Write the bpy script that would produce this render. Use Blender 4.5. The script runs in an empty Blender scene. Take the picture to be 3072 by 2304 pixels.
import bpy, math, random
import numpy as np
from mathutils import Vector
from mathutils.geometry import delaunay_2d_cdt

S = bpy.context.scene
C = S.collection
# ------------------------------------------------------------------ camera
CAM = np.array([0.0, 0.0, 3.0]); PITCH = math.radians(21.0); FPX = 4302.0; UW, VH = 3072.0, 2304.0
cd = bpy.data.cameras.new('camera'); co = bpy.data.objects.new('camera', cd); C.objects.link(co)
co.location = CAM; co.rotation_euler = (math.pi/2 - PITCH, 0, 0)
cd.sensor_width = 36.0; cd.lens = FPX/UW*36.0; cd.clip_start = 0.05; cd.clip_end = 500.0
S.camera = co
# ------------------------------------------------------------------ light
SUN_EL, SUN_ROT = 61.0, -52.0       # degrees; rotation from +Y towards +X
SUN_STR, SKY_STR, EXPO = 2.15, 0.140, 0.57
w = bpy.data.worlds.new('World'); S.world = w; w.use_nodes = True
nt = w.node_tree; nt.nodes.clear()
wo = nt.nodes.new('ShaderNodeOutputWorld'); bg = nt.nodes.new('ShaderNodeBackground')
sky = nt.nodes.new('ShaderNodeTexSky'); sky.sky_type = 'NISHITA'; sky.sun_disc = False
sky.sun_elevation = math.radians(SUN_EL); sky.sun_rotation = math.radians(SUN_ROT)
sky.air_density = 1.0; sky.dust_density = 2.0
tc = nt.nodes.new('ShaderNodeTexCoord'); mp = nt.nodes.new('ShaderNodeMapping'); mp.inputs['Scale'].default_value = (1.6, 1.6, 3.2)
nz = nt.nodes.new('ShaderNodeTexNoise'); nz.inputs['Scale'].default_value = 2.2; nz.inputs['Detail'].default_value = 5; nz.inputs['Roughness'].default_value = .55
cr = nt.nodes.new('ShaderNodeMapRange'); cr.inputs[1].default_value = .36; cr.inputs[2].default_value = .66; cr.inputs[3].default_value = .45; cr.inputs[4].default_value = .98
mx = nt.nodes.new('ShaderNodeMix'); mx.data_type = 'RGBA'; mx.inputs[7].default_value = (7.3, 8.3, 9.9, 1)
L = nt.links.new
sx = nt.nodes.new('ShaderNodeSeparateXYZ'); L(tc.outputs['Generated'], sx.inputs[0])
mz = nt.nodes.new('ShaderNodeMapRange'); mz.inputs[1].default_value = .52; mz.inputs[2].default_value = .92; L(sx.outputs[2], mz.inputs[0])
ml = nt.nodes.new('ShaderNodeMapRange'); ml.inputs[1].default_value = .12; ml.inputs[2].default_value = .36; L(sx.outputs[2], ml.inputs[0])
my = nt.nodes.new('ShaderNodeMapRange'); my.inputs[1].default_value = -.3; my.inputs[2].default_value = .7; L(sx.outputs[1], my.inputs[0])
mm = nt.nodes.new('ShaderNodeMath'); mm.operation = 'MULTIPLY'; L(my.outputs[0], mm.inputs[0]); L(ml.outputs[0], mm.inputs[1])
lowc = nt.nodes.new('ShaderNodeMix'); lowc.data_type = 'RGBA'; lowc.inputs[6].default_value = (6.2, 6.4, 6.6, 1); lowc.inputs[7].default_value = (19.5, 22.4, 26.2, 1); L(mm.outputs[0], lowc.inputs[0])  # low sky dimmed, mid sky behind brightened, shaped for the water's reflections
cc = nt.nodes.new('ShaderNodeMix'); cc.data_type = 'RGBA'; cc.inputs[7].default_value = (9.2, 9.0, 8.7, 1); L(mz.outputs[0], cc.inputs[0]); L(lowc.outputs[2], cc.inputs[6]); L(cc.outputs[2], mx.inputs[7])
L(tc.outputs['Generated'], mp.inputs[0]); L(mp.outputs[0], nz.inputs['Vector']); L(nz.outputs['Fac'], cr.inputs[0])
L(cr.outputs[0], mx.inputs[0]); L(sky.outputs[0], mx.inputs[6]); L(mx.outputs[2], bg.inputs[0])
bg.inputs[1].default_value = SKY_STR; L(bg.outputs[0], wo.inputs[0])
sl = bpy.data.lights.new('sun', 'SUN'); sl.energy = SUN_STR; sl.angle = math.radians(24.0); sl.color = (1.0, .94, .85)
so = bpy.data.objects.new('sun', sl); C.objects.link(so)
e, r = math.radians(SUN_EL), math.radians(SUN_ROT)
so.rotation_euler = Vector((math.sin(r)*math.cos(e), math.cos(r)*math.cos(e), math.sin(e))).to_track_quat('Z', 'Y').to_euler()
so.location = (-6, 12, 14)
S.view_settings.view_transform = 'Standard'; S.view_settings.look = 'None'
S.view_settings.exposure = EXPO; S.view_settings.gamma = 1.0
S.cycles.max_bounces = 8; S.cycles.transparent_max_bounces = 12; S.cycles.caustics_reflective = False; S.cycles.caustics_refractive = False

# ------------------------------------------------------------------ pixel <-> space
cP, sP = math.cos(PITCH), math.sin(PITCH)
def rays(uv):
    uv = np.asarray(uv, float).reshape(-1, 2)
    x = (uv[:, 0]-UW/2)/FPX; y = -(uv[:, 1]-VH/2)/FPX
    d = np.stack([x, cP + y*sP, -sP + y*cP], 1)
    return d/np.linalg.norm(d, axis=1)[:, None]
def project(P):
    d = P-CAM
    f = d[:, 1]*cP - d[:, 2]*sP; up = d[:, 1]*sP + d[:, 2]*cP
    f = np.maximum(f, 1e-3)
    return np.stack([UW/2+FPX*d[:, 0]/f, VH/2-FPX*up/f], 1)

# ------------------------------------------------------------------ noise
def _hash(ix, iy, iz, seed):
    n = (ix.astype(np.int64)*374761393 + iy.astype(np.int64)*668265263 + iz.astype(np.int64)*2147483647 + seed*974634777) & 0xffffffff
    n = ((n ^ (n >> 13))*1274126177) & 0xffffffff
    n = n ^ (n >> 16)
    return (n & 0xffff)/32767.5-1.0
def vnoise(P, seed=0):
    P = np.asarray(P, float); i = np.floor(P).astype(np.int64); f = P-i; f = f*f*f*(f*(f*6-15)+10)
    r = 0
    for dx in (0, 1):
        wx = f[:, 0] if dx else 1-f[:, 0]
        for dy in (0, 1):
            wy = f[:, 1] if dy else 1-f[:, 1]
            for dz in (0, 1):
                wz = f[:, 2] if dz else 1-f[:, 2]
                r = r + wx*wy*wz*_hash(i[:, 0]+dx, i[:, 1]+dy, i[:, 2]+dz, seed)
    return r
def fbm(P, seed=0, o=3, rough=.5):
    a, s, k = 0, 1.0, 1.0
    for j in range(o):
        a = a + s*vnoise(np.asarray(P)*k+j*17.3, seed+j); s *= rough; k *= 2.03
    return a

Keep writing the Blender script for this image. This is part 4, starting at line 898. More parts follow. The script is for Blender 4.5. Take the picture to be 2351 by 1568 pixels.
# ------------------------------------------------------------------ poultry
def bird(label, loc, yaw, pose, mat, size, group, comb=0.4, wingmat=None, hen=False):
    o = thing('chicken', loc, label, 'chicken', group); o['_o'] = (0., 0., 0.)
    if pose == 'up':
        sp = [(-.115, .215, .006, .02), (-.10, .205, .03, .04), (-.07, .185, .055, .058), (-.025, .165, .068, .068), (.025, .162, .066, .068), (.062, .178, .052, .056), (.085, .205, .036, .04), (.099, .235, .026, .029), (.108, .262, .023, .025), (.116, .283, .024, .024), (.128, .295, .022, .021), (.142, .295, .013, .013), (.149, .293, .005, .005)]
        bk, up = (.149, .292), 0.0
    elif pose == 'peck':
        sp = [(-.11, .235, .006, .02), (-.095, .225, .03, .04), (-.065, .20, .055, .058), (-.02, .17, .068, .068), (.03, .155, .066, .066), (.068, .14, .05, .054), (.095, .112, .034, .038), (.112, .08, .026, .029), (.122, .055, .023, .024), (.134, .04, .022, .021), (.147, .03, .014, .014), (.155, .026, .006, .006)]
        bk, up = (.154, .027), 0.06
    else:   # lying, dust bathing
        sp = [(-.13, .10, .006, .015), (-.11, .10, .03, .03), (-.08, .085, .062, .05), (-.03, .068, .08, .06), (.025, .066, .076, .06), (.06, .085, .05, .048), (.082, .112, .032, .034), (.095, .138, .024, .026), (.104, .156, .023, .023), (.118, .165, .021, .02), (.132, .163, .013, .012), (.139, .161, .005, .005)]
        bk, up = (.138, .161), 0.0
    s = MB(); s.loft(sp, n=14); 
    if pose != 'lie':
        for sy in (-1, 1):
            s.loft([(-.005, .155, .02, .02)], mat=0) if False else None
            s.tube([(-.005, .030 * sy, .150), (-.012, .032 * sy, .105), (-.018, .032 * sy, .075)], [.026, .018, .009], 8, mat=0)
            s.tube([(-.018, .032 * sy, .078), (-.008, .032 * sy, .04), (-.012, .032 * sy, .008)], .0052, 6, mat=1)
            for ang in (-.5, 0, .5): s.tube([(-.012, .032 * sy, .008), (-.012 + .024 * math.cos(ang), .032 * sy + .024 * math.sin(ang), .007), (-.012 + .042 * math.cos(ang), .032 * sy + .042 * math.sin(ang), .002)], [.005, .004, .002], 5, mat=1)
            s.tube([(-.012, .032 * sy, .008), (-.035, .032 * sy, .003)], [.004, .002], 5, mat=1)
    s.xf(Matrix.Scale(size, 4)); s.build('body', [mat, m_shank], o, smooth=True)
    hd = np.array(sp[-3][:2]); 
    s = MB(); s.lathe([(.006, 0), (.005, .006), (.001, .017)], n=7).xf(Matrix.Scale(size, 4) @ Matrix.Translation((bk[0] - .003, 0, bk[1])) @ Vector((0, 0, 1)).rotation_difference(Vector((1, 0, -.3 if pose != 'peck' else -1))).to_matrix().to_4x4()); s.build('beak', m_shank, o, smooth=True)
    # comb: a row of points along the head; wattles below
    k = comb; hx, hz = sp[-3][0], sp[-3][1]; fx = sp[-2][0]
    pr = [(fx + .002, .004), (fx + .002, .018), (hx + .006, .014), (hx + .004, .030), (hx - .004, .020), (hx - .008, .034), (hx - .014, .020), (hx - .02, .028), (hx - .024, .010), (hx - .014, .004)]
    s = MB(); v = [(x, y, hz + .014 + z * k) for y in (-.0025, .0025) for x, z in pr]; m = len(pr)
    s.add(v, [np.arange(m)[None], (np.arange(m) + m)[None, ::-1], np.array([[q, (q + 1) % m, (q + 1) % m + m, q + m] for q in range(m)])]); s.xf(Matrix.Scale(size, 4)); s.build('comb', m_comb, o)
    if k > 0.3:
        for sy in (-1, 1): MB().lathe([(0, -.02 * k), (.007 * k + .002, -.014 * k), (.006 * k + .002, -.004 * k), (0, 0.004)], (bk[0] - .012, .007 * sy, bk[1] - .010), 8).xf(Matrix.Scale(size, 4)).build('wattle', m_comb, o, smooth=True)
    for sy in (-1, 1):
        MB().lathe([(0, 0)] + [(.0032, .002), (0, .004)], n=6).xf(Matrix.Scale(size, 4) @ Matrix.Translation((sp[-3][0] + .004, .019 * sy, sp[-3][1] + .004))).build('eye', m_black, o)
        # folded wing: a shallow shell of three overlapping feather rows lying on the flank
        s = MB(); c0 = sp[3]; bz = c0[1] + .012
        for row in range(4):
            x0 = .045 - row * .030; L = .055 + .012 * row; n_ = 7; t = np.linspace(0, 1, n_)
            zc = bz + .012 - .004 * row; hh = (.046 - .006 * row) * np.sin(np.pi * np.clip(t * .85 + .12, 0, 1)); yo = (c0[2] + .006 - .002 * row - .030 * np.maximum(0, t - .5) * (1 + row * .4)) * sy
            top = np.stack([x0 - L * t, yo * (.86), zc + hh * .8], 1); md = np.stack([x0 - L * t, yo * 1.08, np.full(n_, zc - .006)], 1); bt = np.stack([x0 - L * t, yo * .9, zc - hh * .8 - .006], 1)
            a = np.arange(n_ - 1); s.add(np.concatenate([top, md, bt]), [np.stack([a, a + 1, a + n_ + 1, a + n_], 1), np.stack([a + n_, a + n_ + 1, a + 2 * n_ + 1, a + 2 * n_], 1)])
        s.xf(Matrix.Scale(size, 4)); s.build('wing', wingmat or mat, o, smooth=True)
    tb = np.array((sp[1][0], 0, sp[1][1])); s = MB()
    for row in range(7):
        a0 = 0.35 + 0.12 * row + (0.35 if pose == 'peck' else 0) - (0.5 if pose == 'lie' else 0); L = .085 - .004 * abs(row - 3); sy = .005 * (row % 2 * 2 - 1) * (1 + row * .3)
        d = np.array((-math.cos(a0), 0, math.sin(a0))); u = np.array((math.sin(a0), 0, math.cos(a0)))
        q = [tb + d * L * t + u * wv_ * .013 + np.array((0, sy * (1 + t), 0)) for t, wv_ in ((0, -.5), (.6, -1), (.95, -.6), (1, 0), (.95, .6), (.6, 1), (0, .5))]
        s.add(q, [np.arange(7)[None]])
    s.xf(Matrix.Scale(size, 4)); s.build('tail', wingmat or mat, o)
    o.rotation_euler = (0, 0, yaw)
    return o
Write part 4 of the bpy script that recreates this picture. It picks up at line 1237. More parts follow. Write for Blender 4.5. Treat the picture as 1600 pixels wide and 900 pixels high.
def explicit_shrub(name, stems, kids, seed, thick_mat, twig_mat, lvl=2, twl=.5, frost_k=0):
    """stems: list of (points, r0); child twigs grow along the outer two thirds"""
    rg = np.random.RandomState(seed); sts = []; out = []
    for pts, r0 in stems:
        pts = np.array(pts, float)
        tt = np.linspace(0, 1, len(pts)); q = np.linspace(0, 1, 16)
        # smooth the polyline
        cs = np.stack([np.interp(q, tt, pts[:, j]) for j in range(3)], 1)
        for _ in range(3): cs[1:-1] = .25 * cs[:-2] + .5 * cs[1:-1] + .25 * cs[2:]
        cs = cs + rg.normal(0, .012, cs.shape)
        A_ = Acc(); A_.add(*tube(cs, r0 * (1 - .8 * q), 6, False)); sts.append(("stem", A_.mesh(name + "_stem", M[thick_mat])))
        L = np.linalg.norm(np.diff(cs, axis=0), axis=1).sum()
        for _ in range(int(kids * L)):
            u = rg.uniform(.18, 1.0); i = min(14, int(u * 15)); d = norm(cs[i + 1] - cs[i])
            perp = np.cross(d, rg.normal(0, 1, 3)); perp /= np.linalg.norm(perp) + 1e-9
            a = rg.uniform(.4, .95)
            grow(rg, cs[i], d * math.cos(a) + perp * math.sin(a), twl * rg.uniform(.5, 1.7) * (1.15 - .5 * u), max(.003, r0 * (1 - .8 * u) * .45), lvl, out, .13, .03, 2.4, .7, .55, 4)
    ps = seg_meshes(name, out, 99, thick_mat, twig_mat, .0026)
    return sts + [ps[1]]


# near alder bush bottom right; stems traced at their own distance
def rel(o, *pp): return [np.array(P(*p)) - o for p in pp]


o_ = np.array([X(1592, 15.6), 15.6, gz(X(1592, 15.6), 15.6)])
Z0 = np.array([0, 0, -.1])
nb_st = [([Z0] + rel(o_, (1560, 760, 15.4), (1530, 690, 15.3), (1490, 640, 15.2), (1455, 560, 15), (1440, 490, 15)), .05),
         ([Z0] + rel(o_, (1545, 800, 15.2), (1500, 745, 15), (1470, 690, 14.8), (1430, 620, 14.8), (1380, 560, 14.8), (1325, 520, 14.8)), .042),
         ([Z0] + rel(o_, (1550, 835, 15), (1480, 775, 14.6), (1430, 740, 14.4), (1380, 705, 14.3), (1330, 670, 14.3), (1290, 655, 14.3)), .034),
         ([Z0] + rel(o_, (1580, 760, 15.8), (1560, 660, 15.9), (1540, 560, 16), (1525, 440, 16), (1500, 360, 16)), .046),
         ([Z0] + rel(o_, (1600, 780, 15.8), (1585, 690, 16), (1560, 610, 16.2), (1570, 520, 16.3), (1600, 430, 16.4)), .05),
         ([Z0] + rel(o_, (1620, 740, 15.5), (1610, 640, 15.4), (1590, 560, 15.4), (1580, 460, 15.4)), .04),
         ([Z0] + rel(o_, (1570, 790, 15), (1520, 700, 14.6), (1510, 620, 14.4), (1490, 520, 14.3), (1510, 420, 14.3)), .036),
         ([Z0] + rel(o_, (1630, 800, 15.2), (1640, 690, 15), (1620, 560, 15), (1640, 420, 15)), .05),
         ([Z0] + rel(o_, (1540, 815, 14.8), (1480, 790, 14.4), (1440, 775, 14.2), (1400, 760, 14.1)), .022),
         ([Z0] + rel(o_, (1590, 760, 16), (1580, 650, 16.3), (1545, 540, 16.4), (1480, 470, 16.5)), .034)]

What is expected
Output, please, only the lines running from the start of the entries through the line that contains "from mathutils.geometry import", including both of those lines.

Task output
Write the bpy script that would produce this render. Use Blender 4.5. The script runs in an empty Blender scene. Take the picture to be 3072 by 2304 pixels.
import bpy, math, random
import numpy as np
from mathutils import Vector
from mathutils.geometry import delaunay_2d_cdt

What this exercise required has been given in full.